═════ Record excerpts ═════

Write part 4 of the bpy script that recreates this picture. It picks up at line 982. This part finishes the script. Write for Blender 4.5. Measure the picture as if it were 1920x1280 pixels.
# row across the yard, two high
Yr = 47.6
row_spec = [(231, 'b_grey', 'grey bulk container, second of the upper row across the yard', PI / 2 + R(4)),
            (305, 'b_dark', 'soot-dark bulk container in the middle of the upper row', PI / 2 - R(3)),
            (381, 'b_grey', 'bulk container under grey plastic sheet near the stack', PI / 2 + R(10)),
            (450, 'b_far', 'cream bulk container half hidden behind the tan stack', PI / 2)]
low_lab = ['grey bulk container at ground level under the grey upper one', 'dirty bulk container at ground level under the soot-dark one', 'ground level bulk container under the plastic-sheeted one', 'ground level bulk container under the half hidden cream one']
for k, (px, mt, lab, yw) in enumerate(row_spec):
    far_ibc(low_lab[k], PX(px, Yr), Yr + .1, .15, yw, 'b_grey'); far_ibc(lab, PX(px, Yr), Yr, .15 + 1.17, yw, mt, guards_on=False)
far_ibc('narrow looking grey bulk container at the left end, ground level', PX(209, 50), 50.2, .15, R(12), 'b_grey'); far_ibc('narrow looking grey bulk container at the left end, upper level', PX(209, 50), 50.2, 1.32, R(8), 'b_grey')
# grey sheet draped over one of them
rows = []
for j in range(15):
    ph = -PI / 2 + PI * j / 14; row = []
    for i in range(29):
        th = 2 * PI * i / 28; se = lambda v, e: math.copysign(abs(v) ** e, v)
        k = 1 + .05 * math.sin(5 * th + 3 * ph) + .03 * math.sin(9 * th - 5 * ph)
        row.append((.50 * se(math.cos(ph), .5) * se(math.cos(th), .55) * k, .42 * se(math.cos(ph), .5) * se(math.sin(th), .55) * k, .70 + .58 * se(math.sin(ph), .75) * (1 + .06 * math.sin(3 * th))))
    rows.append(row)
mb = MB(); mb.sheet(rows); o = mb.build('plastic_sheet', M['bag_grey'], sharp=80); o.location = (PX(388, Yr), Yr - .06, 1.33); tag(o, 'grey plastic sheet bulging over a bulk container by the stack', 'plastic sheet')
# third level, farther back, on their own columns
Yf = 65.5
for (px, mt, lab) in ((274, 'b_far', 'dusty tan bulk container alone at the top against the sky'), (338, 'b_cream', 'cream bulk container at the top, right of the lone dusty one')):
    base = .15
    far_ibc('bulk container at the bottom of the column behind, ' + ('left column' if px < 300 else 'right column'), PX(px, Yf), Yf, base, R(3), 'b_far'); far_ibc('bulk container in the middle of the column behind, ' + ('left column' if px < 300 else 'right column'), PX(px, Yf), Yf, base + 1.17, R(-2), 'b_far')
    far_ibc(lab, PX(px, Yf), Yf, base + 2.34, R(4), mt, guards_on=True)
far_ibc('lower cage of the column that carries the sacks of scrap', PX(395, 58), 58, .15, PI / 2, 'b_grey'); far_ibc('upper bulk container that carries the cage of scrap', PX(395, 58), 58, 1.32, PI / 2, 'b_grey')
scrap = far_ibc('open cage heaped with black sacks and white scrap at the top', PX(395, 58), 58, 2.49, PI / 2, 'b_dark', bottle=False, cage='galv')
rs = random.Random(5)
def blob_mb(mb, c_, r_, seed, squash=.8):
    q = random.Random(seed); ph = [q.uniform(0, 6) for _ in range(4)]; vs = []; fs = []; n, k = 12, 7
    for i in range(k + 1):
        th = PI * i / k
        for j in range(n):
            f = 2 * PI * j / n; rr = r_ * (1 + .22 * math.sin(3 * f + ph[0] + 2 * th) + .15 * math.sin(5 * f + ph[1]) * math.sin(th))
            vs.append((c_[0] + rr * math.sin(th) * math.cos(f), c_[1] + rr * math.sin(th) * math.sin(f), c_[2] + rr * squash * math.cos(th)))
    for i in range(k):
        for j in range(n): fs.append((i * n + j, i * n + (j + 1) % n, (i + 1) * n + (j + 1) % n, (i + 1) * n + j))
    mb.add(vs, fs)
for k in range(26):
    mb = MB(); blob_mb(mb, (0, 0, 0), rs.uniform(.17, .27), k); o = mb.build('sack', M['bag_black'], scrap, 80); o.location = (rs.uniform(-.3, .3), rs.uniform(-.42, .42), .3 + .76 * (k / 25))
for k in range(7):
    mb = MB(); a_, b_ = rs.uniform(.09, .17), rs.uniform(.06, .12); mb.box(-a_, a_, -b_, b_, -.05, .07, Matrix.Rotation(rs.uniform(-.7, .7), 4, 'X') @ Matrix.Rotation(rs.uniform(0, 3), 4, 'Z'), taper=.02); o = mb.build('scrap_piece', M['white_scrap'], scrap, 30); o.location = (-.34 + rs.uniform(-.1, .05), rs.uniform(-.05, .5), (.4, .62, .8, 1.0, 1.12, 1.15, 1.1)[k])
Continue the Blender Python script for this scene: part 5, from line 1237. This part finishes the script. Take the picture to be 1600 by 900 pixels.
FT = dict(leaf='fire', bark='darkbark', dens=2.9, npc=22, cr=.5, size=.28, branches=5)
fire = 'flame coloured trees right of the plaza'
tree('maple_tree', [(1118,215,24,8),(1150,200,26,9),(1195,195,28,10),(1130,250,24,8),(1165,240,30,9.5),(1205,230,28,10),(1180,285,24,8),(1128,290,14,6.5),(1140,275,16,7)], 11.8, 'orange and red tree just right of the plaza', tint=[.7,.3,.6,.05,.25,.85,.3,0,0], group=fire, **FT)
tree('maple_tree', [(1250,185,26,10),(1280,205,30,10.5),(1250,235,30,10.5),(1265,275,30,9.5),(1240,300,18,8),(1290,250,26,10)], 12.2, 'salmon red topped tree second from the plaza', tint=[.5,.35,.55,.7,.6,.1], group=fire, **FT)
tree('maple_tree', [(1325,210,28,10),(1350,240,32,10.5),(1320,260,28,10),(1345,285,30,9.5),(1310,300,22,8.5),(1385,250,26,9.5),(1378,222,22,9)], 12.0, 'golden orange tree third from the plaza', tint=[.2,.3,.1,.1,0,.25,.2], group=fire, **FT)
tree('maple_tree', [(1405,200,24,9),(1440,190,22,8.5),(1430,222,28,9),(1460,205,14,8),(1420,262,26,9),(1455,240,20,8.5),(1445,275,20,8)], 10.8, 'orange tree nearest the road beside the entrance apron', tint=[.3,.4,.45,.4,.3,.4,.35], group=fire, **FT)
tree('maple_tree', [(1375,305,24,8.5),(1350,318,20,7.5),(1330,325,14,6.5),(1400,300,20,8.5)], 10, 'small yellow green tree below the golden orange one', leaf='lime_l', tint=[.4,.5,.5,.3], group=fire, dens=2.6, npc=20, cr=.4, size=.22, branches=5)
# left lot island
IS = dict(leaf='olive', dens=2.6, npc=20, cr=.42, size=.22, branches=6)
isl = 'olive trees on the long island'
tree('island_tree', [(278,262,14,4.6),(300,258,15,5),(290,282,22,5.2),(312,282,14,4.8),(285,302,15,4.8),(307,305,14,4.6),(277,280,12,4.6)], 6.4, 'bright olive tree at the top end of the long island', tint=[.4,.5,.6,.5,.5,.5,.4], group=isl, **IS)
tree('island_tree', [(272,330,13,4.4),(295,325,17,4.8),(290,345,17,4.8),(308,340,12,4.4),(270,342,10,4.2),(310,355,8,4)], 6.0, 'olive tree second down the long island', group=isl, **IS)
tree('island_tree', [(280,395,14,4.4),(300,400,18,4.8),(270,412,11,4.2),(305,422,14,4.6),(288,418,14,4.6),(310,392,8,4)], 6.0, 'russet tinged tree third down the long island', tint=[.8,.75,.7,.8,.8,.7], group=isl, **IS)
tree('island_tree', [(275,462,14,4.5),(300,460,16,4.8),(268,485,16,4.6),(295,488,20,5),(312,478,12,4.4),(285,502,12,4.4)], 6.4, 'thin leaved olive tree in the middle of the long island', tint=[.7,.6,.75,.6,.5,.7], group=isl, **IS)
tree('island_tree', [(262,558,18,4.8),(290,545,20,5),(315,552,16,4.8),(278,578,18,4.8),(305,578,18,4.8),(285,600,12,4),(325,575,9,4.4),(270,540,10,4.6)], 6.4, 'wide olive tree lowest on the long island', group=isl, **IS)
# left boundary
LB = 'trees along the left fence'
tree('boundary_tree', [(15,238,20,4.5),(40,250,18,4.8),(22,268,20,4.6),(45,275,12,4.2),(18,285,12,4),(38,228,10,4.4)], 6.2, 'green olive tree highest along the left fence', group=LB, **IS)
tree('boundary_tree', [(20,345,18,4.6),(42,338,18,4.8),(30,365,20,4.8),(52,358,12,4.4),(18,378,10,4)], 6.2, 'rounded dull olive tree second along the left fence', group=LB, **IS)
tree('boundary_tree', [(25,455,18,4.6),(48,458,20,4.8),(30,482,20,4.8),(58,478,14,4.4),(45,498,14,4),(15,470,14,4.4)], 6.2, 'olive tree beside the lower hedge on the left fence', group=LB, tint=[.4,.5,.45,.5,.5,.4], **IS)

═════

** Brief **
Find the lines above holding the word "script" and show them.

** Response below **
Write part 4 of the bpy script that recreates this picture. It picks up at line 982. This part finishes the script. Write for Blender 4.5. Measure the picture as if it were 1920x1280 pixels.
Continue the Blender Python script for this scene: part 5, from line 1237. This part finishes the script. Take the picture to be 1600 by 900 pixels.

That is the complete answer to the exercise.